The people inside the labs underestimate how slow and political enterprise adoption is, and that's mostly fine. The people inside the enterprises underestimate how fast the capability is moving, and that's a bigger problem. Both groups would benefit from talking to each other more. They don't, much. There's a real opportunity in being a credible translator.

why this matters, and why I'm writing it down

I want to spend the next decade in front of this. I want to be in the rooms where the absorption decisions get made, because those rooms are where the shape of the next economy is being decided, and the shape of the next economy is the shape of the next society, and I'm not done living in this one.

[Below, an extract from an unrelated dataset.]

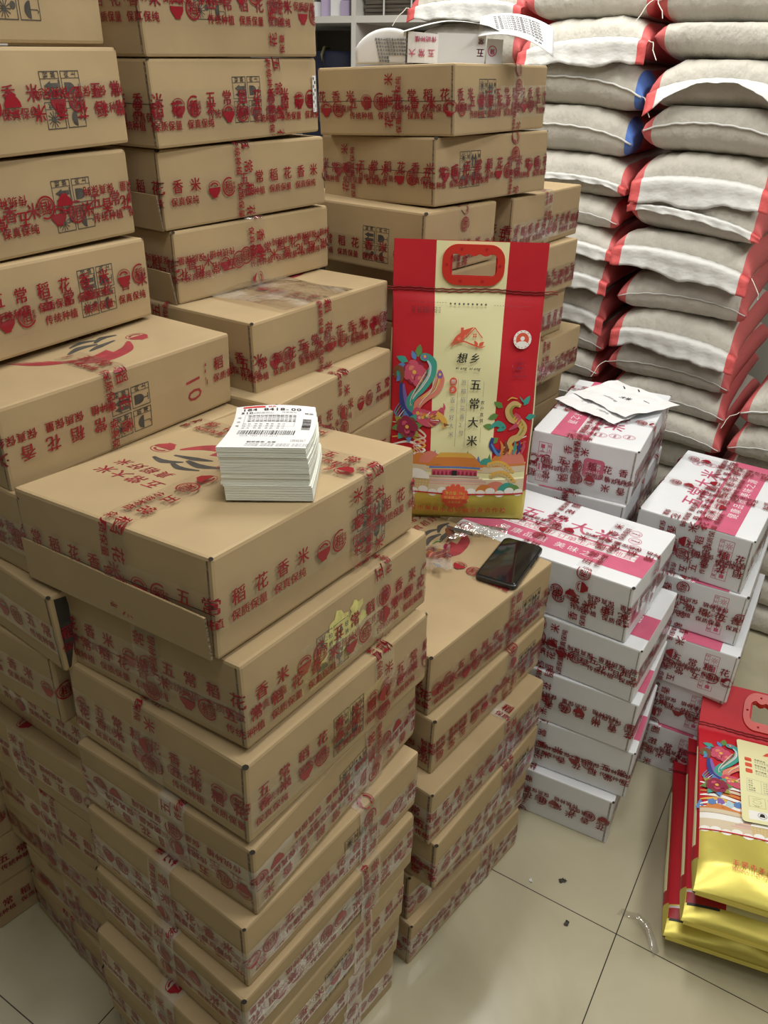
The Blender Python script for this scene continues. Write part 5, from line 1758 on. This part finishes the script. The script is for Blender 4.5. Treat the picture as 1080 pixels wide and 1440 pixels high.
# a leaf curling over: wide sheet seen from its inner side
g2 = np.zeros((16, 10, 3))
for i in range(16):
    for j in range(10):
        U, V = i / 15, j / 9
        x = -.050 + .100 * U
        zt_ = .002 + .064 * V * math.sqrt(max(0.05, 1 - ((x - .018) / .075) ** 2))
        g2[i, j] = (x, .012 * math.sin(math.pi * U) - .020 * V + .03 * max(0, V - .75) ** 1.2, zt_)
mb.grid(g2, 'paper', 16, 10)
p = Pat()
for q in range(7):
    p.text('五常大米稻花香米传统种植' if q < 5 else '保质保量', -.012 + .003 * q * .5, .044 - .0062 * q, .0052, 'grey', pitch=.0054, bold=False)
mb.pat(p, lambda s, t: np.stack([s, .012 * np.sin(np.pi * (s + .05) / .1) - .020 * (t / .064) - .0016, t], 1))
o = mb.build('curled_sheet', mw=Matrix.Translation(pc), smooth=True, solid=.0008)
tag(o, 'curled white sheet with small print, beside the folded white cartons on top', 'paper')
# opened-out white carton pieces with pink lettering
pc = on_plane(r1m, r1[6], .085, 1.835)
fc = empty('folded_white_carton', Matrix.Translation(pc))
tag(fc, 'small white carton with pink lettering standing on the back stack', 'carton')
mb = MB()
mb.box(-.008, .0880, -.012, .046, .001, .054, 'white')
p = Pat(); p.text('五', .075, .028, .0165, 'pink', rot=math.pi); p.text('常', .073, .046, .0120, 'pink', rot=math.pi)
mb.pat(p, lambda s, t: np.stack([s + .012, 0 * s - .0125, t], 1))
mb.build('box_body', fc, bevel=.0015)
mb = MB()
g = np.zeros((8, 3, 3))
for i in range(8):
    for j in range(3):
        U = i / 7
        g[i, j] = (-.066 + .060 * U, -.014 - .010 * math.sin(math.pi * U * .8), .001 + (.050 + .004 * (1 - U)) * j / 2)
mb.grid(g, 'paper', 8, 3)
p = Pat(); p.text('五常大', -.012, .024, .0150, 'pink', pitch=.019, rot=math.pi, bold=False); p.text('传统种植', -.010, .046, .0105, 'pink', pitch=.0108, rot=math.pi, bold=False)
mb.pat(p, lambda s, t: np.stack([s, -.0152 - .010 * np.sin(np.pi * (s + .066) / .06 * .8) - .0006, t], 1))
mb.build('open_flap', fc, solid=.001)
mb = MB()
g = np.array([[(.092 + .034 * i / 4, -.004 + .022 * i / 4, .001 + .046 * j / 2) for j in range(3)] for i in range(5)])
mb.grid(g, 'paper', 5, 3)
p = Pat(); p.ring(.012, .026, .008, .0095, 'pink', 16); p.text('稻', .007, .021, .010, 'pink')
mb.pat(p, lambda s, t: np.stack([.092 + s, -.005 + .65 * s, t], 1))
mb.build('side_flap', fc, solid=.001)
# loose sheets lying over it
pc2 = pc + Vector((0, 0, .0565))


def sheet(name, label, fx, nu, nv, pm=None, prt=None, mm='paper'):
    mb = MB()
    mb.grid(np.array([[fx(i / (nu - 1), j / (nv - 1)) for j in range(nv)] for i in range(nu)]), mm, nu, nv)
    if prt:
        mb.pat(prt, lambda s, t: np.array([tuple(np.array(fx(a_, b_)) + np.array([0, -.0006, .0016])) for a_, b_ in zip(s, t)]))
    o = mb.build(name, mw=Matrix.Translation(pc2), smooth=True, solid=.0006)
    return tag(o, label, 'paper', 'loose sheets on the back stack')


sheet('loose_sheet', 'cream sheet bridging the small white carton, under the typed sheet', lambda u, v: (-.075 + .235 * u, -.022 + .085 * v, .003 + .014 * math.sin(math.pi * min(1, u * 1.15)) - .018 * max(0, .35 - u) + .006 * v - .045 * max(0, u - .72)), 18, 6)
pt = Pat()
for q in range(7):
    pt.text('五常大米稻花香米传统种', .16 + .01 * q, .80 - .095 * q, .058, 'grey', bold=False, pitch=.058)
pt.text('收货', .72, .1, .06, 'grey', bold=False)
sheet('typed_sheet', 'typed white sheet curling off the edge above the sacks', lambda u, v: (.070 + .150 * u + .012 * v, -.030 + .100 * v - .012 * u, -.008 + .012 * math.sin(2.6 * u) - .034 * u ** 2 * (1.1 - .4 * v) + .040 * v), 16, 10, prt=pt)

# ------------------------------------------------------------------ shelf unit against the back wall
sh = empty('shelf_unit', Matrix.Translation(room(3.1, 2.06, 0)) @ Matrix.Rotation(TH, 4, 'Z'))
tag(sh, 'white open shelf unit with grey compartments behind the cartons', 'shelf')
b = MB(); b.box(.47, .48, -.55, .55, 0, 2.6, 'shelfb'); b.build('back_panel', sh)
for y in (-.55, 0.0, .53):
    b = MB(); b.box(0, .47, y - .011, y + .011, 0, 2.6, 'shelfw'); b.build('upright', sh)
for z in (.45, .90, 1.36, 1.815, 2.27, 2.6):
    for y0_, y1_ in ((-.539, -.011), (.011, .519)):
        b = MB(); b.box(.002, .47, y0_, y1_, z - .012, z + .012, 'shelfw'); b.build('shelf_board', sh)


def in_shelf(x, y, z):
    return sh.matrix_world @ Vector((x, y, z))


SHR = Matrix.Rotation(TH, 4, 'Z')
# bundle of dark corrugated pads with a strap
bun = empty('carton_bundle', Matrix.Translation(in_shelf(.03, -.165, 1.828)) @ SHR)
tag(bun, 'bundle of flattened dark cartons tied with white strap on the shelf', 'bundle')
rng = random.Random(2)
zc = 0
b = MB()
for k in range(14):
    t = rng.uniform(.010, .013)
    b.box(rng.uniform(0, .02), .36, -.145 + rng.uniform(0, .008), .142 - rng.uniform(0, .008), zc, zc + t, 'packdark'); zc += t + .0008
b.build('flattened_cartons', bun)
for yb_ in (.04, -.085):
    b = MB(); b.tube([(-.003, yb_, .001), (-.004, yb_, zc * .5), (-.003, yb_, zc + .001), (.1, yb_, zc + .003)], .0035, 'hem', 6); b.build('strap', bun)
b = MB()
for k in range(9):
    b.box(0, .3, -.0065 - .0125 * k, .0045 - .0125 * k, 0, .16 + .004 * (k % 2), 'packbrown')
o = b.build('cardboard_sheets', mw=Matrix.Translation(in_shelf(.04, -.330, 1.828)) @ SHR)
tag(o, 'upright folded brown cardboard beside the strapped dark bundle', 'cardboard')
for k in range(4):
    b = MB()
    b.box(-.025, .025, -.022 - .006 * (k % 2), .022, 0, .055 + .02 * (k % 3), ('lilac', 'paper')[k % 2])
    o = b.build('small_packet', mw=Matrix.Translation(in_shelf(.06 + .01 * k, .068 + .058 * k, 1.828)) @ SHR @ Matrix.Rotation(.2 * k, 4, 'Z'), bevel=.004)
    tag(o, ('lilac packet next to the shelf upright', 'white packet standing between two lilac packets', 'lilac packet second along the upper shelf', 'white packet at the end of the upper shelf row')[k], 'packet', 'packets on the upper shelf')
b = MB()
g = np.zeros((12, 12, 3))
for i in range(12):
    for j in range(12):
        a_ = 2 * math.pi * i / 11; t = j / 11
        rr_ = (1 - .25 * t ** 3) * (1 + .05 * math.sin(3 * a_ + 4 * t))
        g[i, j] = (.20 + .13 * math.cos(a_) * rr_, .21 + .18 * math.sin(a_) * rr_, .002 + .335 * math.sin(t * math.pi / 2) if j < 11 else .335)
        if j == 11: g[i, j] = (.20, .21, .338)
b.grid(g, 'navycloth', 12, 12)
o = b.build('navy_bag', mw=Matrix.Translation(in_shelf(0, 0, 1.374)) @ SHR, smooth=True)
tag(o, 'dark navy bag in the lower shelf compartment', 'bag')
b = MB(); b.tube([(.062, .17, .0), (.055, .175, .12), (.050, .185, .24), (.06, .20, .315), (.12, .23, .345), (.2, .26, .345)], .006, 'cable', 7)
o = b.build('loose_cable', mw=Matrix.Translation(in_shelf(0, 0, 1.376)) @ SHR, smooth=True)
tag(o, 'olive cable looped over the navy bag', 'cable')

# ------------------------------------------------------------------ bits on the floor
for k, (x, y, s_, m, lab) in enumerate(((.436, 1.192, .016, 'ink', 'dark paper scrap on the floor tile near the phone stack'), (.425, 1.088, .012, 'ink', 'small dark scrap on the floor tile near the joint line'),
                                        (.362, 1.190, .008, 'paper', 'tiny white scrap on the floor beside the phone stack'))):
    rng = random.Random(70 + k)
    b = MB()
    g = np.array([[(s_ * (i / 4 - .5) + rng.uniform(-.002, .002), s_ * .6 * (j / 4 - .5) + rng.uniform(-.002, .002), .001 + rng.uniform(0, .004)) for j in range(5)] for i in range(5)])
    b.grid(g, m, 5, 5)
    o = b.build('floor_scrap', mw=Matrix.Translation((x, y, 0)) @ Matrix.Rotation(k, 4, 'Z'), solid=.0006)
    tag(o, lab, 'scrap', 'scraps on the floor')
b = MB()
g = np.array([[(.11 * i / 11, .010 * (j - 1) + .018 * math.sin(.35 * i), .002 + .020 * math.sin(math.pi * i / 11) * (.4 + .6 * (j == 1)) + .003 * math.sin(2 * i + j)) for j in range(3)] for i in range(12)])
b.grid(g, 'wrap', 12, 3)
o = b.build('plastic_strip', mw=Matrix.Translation((.548, 1.120, .0)) @ Matrix.Rotation(R(-55), 4, 'Z'), smooth=True)
tag(o, 'twisted clear plastic strip on the floor by the lying bags', 'strip')

D.objects.remove(_to)
D.curves.remove(_tc)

The reason I'm putting this on the internet, rather than keeping it as a private operating principle, is that I think there are more people who would want this seat than have figured out it exists. The conversation about how to spend your career in the AI era is dominated by the lab path, because that's the loud one. The field path is quieter and at least as consequential and currently understaffed.

If you're a smart engineer or operator or researcher trying to figure out where to put yourself, consider the field. Not the lab. Or not only the lab. The work is real, the impact is outsized, the seats are open, and the view from inside is the most interesting view I've found.

I'll keep writing what I see from here.